WHAT IS EXPECTED: Copy each line that holds "part".

DATA SHOWN:
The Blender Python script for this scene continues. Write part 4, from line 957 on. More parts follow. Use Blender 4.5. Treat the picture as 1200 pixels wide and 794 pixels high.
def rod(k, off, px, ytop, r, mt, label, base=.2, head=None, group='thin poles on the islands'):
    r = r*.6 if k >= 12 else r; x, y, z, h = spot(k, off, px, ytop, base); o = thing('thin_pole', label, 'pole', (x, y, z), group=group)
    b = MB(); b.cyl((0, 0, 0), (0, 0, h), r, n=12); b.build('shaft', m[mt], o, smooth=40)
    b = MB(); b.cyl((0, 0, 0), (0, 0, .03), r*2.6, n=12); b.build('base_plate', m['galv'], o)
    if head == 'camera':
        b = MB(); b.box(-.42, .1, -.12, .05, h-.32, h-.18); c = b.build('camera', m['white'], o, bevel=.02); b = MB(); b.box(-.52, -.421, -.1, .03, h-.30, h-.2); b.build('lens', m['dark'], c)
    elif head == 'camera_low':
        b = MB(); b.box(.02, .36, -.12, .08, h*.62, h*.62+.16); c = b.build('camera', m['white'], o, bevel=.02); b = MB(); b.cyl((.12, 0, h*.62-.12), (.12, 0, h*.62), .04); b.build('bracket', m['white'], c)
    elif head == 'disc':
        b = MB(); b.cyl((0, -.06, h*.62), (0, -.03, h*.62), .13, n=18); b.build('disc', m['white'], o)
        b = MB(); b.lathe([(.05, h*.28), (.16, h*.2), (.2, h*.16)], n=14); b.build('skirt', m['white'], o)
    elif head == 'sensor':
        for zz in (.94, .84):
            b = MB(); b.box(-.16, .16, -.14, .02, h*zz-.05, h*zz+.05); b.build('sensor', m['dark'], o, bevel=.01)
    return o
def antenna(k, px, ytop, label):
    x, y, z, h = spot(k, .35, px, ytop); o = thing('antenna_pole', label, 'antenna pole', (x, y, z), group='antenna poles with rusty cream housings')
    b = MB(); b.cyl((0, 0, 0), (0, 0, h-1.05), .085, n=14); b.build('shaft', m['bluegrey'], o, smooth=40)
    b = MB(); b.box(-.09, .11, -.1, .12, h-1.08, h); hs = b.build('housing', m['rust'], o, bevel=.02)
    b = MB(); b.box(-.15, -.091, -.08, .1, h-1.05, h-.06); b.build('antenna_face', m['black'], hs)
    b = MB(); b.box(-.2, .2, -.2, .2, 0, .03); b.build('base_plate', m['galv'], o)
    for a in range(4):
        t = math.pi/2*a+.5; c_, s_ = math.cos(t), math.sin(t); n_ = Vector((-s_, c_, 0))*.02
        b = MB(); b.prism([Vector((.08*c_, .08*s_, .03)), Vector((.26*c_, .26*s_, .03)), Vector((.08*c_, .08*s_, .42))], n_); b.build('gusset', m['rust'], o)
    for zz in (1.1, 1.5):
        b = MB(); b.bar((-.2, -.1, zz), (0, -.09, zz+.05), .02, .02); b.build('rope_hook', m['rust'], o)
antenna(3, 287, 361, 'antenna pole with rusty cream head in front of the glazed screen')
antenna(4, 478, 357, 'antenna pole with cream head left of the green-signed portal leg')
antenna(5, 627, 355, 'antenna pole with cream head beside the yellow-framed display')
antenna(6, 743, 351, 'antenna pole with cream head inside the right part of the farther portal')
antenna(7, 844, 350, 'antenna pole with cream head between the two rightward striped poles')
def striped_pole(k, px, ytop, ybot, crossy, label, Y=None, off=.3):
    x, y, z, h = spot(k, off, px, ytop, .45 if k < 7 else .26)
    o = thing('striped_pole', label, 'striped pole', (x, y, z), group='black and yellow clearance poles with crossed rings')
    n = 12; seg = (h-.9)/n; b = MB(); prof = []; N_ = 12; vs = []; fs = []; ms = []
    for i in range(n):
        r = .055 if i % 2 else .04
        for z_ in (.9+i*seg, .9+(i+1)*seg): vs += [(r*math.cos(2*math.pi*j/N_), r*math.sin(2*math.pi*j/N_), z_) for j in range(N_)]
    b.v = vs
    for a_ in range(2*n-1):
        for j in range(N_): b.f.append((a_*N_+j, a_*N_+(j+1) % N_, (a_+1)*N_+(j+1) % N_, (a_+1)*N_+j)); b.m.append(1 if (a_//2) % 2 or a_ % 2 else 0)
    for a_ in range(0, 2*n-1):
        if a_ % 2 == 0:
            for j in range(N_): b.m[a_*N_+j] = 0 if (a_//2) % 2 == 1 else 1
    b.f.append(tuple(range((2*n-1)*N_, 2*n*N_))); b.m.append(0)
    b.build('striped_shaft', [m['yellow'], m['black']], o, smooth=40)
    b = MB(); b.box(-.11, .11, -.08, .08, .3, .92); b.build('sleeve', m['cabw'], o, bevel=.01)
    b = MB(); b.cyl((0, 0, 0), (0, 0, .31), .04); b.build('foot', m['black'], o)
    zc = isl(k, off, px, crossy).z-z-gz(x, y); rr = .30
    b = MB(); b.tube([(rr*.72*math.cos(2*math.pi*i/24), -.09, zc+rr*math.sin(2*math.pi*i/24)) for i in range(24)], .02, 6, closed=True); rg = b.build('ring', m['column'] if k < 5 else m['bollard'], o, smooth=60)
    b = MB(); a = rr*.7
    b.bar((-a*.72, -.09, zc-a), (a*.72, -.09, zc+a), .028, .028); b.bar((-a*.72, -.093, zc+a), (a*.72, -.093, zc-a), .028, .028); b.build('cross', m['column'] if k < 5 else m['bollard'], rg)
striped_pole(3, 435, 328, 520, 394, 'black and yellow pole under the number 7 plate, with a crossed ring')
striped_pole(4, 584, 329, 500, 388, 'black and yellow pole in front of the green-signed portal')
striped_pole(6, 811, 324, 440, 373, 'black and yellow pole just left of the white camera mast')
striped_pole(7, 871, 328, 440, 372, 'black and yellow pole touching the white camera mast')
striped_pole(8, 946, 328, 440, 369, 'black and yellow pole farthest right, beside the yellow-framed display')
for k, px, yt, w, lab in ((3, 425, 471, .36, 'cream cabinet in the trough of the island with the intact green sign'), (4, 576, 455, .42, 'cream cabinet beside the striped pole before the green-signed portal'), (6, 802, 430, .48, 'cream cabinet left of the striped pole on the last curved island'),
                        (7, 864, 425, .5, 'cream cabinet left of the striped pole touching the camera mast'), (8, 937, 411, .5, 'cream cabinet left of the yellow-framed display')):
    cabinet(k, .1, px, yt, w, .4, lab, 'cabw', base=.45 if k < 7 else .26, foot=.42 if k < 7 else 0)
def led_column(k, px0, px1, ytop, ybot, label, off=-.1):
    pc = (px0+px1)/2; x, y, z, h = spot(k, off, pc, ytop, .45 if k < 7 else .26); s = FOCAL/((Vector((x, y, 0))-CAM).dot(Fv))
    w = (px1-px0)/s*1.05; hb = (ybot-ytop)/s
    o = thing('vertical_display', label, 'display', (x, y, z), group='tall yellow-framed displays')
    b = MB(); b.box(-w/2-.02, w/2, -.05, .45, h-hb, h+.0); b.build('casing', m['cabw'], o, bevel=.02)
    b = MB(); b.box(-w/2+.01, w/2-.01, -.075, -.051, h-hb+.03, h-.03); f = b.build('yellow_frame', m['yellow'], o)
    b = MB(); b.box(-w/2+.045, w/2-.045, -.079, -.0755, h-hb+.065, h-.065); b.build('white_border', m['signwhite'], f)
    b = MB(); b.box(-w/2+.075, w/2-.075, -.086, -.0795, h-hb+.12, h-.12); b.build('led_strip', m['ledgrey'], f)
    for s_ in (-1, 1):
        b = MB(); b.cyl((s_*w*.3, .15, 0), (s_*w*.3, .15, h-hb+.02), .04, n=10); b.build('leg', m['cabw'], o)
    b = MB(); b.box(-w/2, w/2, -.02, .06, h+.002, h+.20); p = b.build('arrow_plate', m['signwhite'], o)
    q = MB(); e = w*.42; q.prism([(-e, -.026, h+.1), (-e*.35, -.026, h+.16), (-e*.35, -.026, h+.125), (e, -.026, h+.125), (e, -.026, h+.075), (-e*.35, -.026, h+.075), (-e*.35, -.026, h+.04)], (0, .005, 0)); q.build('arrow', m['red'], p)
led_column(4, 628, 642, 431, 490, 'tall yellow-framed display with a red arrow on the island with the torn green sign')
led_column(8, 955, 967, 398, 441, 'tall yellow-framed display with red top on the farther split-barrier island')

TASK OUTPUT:
The Blender Python script for this scene continues. Write part 4, from line 957 on. More parts follow. Use Blender 4.5. Treat the picture as 1200 pixels wide and 794 pixels high.
antenna(6, 743, 351, 'antenna pole with cream head inside the right part of the farther portal')